Marmara Denizi'nde yaşanan 6,4 şiddetindeki deprem sonrası gördük ki Göktürk depreme hazır değil.
Geçen yıl hazırladığımız bir haberde bu konuya değinmiş ve Göktürk'ü bekleyen tehlikenin altını çizmiştik.
Biliyoruz ki oldu bittiye getirilen site ve apartmanlar, olası bir afet durumunda tehlike arz ediyor.
Bunun için bu bölgede tehlike daha da büyük bir boyuta ulaşmadan, daha büyük bir felaketle karşılaşmadan çözüm üretilmeli.
Semtin en büyük sorunlarından bir tanesi toplanma alanları. Kimse doğru düzgün bu alanlardan haberdar değil. Semt içinde bu alanlara insanları yönlendiren tabelalar bile yok. Toplanma alanına gidince oraya lütfen bir tabela koymuşlar.
Yeni deprem kasırgası olur mu bilmiyoruz, olursa ne şiddette olur o konuda da kimse bilgi sahibi değil. Deprem uzmanları bile ortak bir görüşte buluşamıyor. Bu durumda korkulu rüya görmektense uykusuz kalmayı tercih edeceğiz.
Herkes oturduğu binanın sağlamlığı konusunda bilgi sahibi olmalı. Etütlerini yaptırmalı. Varsa bir eksik, gedik mutlaka çözümü için harekete geçmeli. Bugün değilse yarın, yarın değilse öbür gün oluşabilecek bir tehlike için tedbir alınmalı.
Bu çile bitmez...
Bu semtin trafik çilesi bitmiyor, bitmeyecek de.
Tazyik vurduk, söyledik olmadı; üst makam, alt makam dertlendik olmadı. Açık açık sitem ettik, olmadı. Demek ki bizim söylediklerimiz çözüm mercii tarafından bir kulaktan giriyor, diğerinden çıkıyor.
Artık ara cadde, sokak arası, bina önü, bina arkası kalmadı. Bu semtte trafik ve park sorunu ivedilikle çözüm bulunması gereken en önemli sorundur.

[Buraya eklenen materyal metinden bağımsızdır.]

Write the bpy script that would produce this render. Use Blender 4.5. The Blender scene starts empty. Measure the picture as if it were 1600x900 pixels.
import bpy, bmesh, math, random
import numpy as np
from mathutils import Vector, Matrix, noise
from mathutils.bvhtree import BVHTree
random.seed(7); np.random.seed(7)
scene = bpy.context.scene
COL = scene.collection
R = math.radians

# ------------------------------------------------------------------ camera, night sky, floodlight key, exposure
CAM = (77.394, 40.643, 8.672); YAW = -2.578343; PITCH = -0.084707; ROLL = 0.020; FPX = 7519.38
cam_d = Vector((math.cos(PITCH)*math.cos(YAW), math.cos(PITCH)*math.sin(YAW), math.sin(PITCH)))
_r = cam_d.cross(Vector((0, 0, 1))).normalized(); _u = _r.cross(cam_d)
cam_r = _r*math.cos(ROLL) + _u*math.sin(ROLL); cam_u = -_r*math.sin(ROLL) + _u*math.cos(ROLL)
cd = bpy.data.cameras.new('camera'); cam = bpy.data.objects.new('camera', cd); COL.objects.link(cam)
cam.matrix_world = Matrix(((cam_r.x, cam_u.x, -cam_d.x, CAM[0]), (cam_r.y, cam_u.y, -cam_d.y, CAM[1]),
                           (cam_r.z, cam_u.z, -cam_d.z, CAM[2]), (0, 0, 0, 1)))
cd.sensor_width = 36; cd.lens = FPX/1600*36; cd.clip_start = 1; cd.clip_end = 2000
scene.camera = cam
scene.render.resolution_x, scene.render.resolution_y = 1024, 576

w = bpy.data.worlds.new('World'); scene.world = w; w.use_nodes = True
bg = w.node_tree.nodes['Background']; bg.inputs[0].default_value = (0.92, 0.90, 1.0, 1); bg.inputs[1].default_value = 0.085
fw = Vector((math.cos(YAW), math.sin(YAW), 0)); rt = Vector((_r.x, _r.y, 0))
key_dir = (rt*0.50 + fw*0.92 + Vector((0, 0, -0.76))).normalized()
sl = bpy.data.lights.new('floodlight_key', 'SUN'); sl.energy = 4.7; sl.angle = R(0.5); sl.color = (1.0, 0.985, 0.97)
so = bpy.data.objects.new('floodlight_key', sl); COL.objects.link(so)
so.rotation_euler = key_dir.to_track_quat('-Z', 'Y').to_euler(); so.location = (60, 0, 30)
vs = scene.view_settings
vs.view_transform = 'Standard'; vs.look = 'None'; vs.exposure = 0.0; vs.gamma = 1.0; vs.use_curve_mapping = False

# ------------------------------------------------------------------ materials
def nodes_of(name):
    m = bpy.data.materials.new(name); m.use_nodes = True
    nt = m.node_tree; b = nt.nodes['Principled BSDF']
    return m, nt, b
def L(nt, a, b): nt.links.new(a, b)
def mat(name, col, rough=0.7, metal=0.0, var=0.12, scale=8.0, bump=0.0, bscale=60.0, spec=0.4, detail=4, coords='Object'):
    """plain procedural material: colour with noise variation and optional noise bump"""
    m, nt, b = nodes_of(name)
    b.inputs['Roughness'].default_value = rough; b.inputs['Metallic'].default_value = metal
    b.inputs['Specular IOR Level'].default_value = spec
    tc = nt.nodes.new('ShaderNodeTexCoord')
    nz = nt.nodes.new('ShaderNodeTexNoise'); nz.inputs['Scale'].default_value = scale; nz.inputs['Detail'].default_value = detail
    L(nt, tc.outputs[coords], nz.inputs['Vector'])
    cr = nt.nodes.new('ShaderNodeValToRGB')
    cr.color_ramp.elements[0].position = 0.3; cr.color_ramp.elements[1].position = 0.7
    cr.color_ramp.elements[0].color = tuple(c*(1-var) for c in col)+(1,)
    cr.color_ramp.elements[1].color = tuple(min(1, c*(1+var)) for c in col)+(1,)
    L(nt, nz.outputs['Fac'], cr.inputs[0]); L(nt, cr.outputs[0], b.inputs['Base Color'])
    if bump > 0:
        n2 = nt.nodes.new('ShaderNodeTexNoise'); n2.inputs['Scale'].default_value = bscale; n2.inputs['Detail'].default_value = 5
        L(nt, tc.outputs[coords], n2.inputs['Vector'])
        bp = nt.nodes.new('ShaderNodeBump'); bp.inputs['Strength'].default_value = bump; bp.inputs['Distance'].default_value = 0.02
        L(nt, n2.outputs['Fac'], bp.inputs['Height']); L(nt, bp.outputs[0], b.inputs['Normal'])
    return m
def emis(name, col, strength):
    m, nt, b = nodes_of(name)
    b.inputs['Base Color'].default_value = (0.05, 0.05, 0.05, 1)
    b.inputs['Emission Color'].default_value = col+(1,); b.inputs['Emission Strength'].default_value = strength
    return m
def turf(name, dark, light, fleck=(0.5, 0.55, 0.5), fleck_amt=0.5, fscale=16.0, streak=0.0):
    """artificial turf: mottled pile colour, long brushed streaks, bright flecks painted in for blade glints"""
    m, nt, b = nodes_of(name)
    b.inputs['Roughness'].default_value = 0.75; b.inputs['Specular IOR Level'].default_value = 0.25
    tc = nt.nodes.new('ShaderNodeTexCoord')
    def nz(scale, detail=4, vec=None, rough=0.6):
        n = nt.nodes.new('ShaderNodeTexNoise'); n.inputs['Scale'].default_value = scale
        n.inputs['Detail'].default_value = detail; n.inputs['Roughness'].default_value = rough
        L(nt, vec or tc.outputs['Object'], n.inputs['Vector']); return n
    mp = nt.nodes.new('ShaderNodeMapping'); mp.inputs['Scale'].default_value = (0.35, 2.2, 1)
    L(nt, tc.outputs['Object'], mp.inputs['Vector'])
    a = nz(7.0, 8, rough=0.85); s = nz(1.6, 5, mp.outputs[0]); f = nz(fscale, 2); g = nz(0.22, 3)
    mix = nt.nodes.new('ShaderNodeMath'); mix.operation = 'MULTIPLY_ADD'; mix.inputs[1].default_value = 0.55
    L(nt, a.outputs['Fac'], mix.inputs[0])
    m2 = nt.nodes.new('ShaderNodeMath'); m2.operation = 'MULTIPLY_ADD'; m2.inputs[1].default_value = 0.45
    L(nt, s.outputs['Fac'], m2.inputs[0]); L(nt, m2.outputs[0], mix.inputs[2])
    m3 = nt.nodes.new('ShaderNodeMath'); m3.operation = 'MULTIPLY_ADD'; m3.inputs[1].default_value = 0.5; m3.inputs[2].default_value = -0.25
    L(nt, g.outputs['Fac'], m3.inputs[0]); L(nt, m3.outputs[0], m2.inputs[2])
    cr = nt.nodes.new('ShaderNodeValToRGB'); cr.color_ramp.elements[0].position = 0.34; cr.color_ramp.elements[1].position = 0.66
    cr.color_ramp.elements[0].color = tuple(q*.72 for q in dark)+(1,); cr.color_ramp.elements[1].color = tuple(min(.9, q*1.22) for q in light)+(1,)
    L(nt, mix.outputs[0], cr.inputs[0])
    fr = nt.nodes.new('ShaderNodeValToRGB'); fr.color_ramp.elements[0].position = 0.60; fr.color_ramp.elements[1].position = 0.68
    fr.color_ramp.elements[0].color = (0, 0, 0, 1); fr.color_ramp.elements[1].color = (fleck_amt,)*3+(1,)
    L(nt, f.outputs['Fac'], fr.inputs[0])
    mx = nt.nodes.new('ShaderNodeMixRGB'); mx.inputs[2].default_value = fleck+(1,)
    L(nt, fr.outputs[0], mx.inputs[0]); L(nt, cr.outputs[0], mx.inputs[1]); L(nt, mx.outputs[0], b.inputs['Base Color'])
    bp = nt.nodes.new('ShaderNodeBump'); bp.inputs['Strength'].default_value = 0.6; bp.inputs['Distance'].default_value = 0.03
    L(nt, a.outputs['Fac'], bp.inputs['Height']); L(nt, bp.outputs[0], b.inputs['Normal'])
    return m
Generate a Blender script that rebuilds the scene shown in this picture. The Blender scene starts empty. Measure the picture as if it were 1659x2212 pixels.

Belli ki araç sahiplerinin bu meseleyi medeni şekilde çözmeye niyeti yok, biliyorlar ki eli maşalı bir trafikçi ya da zabıta yok. Bu nedenle her direksiyon başına geçen kendi kuralını kendi belirliyor. Binaların ya da sitelerin otoparkları yetmediğinden sokaklar cehennem yeri gibi. Herkes dilediği yere dilediği gibi araç bırakıyor. Semt, semt olmaktan çıktı vallahi, âdeta baba tekkesi gibi. Kimin eli kimin cebinde belli değil.
Bir dert de artan motosiklet terörü. Özellikle kurye kardeşlerimiz servis yetiştirecekler diye kutu kadar semtte canları pahasına sürüş yapıyorlar. Hoşdere Meydanı'nda olan kazaların sayısı belli değil. Ya otomobil altındalar ya otobüs. Şimdilik kazalar kırık çıkıkla atlatılıyor ama bir gün gencecik bir cana bir şey olursa...
Bütün bu sorunların tek bir nedeni var; o da denetimsizlik. Sağlam bir otorite boşluğu. Güzelim semtin bütün huzuru son beş senede yerle yeksan oldu. Sokaklar bile güvensiz. Semtin büyümesi, ticaretin gelişmesi, insanların gözdesi olması güzel de, beraberinde getirdiği sorunların iç içe geçip düğüm haline dönüşmesi hiç hoş olmadı.